Kaum ein Thema bewegt die Finanzindustrie derzeit so sehr wie die Nachhaltigkeit. Inzwischen ist knapp ein Drittel des europäischen Fondsvermögens als nachhaltig im Sinne von Artikel 8 oder 9 der Offenlegungsverordnung SFDR klassifiziert. Das geht aus einer Studie von PwC und Morningstar hervor. „Der Anteil grüner Finanzprodukte wird weiter steigen, denn auch der Druck seitens des Fondsvertriebs und der Anleger nach nachhaltigen Produkten nimmt stetig zu. Insbesondere junge Menschen wollen ihr Geld künftig ESG-konform investieren“, sagt Hortense Bioy, Global Director im Sustainability Research beim Fonds-Ratinghaus Morningstar.
Die grünen Investments sollen dabei helfen, die Wirtschaft nachhaltiger zu gestalten – so lautet das Werbeversprechen der Banken und Fondsgesellschaften. Doch eine gemeinsame Analyse des Ifo Instituts, des Leibniz-Instituts für Finanzmarktforschung SAFE und der ESMT Berlin kommt zu einem anderen Schluss: „Green Finance“ habe nicht unbedingt die positiven Eigenschaften, die Anleger sich von ihnen erhoffen.
Der Grund: „Es gibt in Unternehmen und im Staatshaushalt praktisch keine ursächliche Verknüpfung zwischen grünen Finanzierungsinstrumenten und einer Verwendung der Gelder für grüne Zwecke“, sagt Marcel Thum, Leiter der ifo-Niederlassung Dresden.
Grüne Portfolien ändern nichts an der gesamtwirtschaftlichen Produktion
Wenn ein Unternehmen oder dessen Aktie als grün eingestuft werden, ändere das allein noch nichts an seinem Schadstoffausstoß. Werden Aktien von Firmen zusammengestellt, die ökologisch verantwortlich wirtschaften, führt das den Autoren zufolge noch nicht zu einer tatsächlichen Veränderung in der gesamtwirtschaftlichen Produktion. „Wer in grüne Finanzanlagen investiert, macht dadurch zwar sein Portfolio grüner, aber es ändert sich nichts an den Emissionen der Gesamtwirtschaft“, sagt Jan Pieter Krahnen, SAFE-Direktor und einer der Autoren.

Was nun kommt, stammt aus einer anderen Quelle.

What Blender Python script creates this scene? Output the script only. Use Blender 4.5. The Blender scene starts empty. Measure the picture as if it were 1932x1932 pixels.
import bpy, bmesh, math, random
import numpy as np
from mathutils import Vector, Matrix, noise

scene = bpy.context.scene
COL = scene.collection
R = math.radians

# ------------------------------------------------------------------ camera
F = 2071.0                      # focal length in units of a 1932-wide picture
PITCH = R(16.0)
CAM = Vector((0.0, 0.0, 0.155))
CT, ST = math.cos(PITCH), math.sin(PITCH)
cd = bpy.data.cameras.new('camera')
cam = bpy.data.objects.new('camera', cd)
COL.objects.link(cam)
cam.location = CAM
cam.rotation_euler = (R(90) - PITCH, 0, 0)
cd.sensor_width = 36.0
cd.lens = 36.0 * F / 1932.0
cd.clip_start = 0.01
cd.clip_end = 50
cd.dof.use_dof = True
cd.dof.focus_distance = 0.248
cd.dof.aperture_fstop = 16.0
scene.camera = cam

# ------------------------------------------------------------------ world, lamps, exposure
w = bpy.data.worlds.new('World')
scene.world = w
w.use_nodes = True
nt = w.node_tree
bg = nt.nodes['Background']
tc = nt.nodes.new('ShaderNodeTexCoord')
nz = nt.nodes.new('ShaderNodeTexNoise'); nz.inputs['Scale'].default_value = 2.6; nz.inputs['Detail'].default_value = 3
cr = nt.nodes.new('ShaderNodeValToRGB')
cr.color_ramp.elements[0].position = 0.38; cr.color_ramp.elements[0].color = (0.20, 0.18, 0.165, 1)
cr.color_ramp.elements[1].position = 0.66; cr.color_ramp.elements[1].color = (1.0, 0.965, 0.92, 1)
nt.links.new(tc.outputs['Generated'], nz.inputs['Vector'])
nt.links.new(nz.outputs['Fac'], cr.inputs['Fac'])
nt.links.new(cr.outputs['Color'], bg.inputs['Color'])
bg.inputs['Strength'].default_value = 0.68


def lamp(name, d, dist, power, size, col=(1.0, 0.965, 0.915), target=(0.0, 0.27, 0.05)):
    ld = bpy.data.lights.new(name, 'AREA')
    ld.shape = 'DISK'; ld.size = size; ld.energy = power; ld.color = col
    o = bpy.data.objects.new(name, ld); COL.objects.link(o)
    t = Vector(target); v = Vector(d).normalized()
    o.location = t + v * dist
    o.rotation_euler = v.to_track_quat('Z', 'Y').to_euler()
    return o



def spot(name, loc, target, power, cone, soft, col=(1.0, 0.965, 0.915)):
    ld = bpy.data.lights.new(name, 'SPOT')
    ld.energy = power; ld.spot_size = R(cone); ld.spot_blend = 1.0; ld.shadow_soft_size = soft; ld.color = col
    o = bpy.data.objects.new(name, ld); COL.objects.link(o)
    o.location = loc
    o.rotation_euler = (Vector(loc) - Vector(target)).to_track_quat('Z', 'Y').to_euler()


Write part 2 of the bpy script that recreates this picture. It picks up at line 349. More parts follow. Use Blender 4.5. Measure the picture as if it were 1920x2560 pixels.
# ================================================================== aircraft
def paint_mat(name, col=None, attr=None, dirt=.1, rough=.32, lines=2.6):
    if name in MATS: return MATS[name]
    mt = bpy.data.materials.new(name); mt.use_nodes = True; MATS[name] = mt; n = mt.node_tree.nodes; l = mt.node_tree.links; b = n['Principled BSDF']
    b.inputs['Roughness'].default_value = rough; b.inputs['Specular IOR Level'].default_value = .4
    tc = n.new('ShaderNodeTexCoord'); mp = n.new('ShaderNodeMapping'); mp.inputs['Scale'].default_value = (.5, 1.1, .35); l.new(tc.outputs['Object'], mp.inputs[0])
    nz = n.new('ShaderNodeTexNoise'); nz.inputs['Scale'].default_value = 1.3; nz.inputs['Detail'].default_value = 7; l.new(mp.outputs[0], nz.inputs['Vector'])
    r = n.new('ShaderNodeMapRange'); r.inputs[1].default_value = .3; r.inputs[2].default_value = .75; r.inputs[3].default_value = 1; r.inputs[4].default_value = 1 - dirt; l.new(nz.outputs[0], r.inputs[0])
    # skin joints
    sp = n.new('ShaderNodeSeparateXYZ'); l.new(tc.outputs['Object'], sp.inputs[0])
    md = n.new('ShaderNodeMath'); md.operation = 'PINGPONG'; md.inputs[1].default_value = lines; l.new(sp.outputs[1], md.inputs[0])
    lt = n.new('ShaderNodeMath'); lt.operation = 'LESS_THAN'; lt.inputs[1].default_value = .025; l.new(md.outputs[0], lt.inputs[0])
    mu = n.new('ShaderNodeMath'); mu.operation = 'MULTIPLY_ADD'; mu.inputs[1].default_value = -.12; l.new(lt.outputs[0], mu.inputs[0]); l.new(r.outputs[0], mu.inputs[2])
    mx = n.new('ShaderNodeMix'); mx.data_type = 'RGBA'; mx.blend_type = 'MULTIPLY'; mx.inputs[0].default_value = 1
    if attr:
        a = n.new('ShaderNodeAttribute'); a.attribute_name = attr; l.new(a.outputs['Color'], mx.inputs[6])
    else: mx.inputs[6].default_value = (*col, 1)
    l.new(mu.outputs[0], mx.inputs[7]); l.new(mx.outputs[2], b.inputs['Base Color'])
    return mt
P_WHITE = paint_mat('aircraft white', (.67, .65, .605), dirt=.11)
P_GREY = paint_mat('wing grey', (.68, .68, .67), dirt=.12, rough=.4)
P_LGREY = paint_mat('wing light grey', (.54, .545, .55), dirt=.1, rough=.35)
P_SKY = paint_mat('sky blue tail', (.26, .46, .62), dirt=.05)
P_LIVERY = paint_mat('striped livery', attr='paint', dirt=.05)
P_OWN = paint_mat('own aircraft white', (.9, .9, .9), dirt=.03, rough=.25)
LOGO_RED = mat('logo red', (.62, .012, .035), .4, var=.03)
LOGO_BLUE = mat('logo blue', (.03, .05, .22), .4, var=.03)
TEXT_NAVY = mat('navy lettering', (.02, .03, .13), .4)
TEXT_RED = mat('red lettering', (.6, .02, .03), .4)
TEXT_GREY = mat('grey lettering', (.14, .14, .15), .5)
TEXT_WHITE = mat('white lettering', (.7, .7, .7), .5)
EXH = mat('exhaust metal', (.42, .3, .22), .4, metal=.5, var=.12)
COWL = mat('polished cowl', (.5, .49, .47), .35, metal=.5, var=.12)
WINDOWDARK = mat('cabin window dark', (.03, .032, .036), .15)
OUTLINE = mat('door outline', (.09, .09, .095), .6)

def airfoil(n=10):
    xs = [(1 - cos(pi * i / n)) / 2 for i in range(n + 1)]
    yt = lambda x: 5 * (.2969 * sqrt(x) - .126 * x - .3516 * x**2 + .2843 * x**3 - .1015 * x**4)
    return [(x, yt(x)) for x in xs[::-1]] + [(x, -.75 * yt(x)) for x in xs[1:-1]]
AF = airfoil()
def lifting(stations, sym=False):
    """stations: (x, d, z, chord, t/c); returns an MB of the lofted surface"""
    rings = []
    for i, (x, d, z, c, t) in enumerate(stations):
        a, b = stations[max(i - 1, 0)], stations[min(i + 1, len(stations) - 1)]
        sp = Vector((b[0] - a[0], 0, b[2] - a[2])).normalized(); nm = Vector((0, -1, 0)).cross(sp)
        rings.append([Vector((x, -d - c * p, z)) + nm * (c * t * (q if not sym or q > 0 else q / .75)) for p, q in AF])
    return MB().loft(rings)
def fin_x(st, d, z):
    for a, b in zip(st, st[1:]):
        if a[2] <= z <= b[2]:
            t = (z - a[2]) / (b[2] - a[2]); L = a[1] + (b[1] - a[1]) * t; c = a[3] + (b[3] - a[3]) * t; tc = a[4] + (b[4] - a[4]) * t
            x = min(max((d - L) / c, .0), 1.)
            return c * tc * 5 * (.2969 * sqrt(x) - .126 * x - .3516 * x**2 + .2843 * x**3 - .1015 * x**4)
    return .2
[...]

Wer tatsächlich etwas ändern will, sollte sich als Aktionär aktiv in Entscheidungsprozesse im Unternehmen einbringen. Gleiches gelte für die Vertreter der Fonds. „Dabei müssen Anleger aber bereit sein, Renditeeinbußen hinzunehmen, denn eine grünere Unternehmenspolitik geht in der Regel zulasten der Erträge“, sagt Thum.
Kein zusätzliches Kapital durch Green Bonds
Auch Green Bonds kommen in der Studie nicht gut weg. Diese grünen Staatsanleihen könne der Bund in genau der Höhe emittieren, in der vorher grüne Ausgaben im Bundeshaushalt identifiziert werden konnten. Somit würden also lediglich konventionelle durch grüne Anleihen ersetzt. Zusätzliche Mittel für die nachhaltige Transformation würden dem Bundeshaushalt dadurch also nicht zur Verfügung gestellt.
Statt des Engagements durch Privatanleger fordern die Autoren, den Schwerpunkt der Nachhaltigkeitsbemühungen auf einen politischen Regulierungsrahmen zu legen. Beispielsweise ließe sich der Schadstoffausstoß mithilfe eines Emissionshandelssystems erheblich verringern, sodass ein machbarer Anpassungspfad in Richtung einer CO2-neutralen Gesellschaft erreicht werde.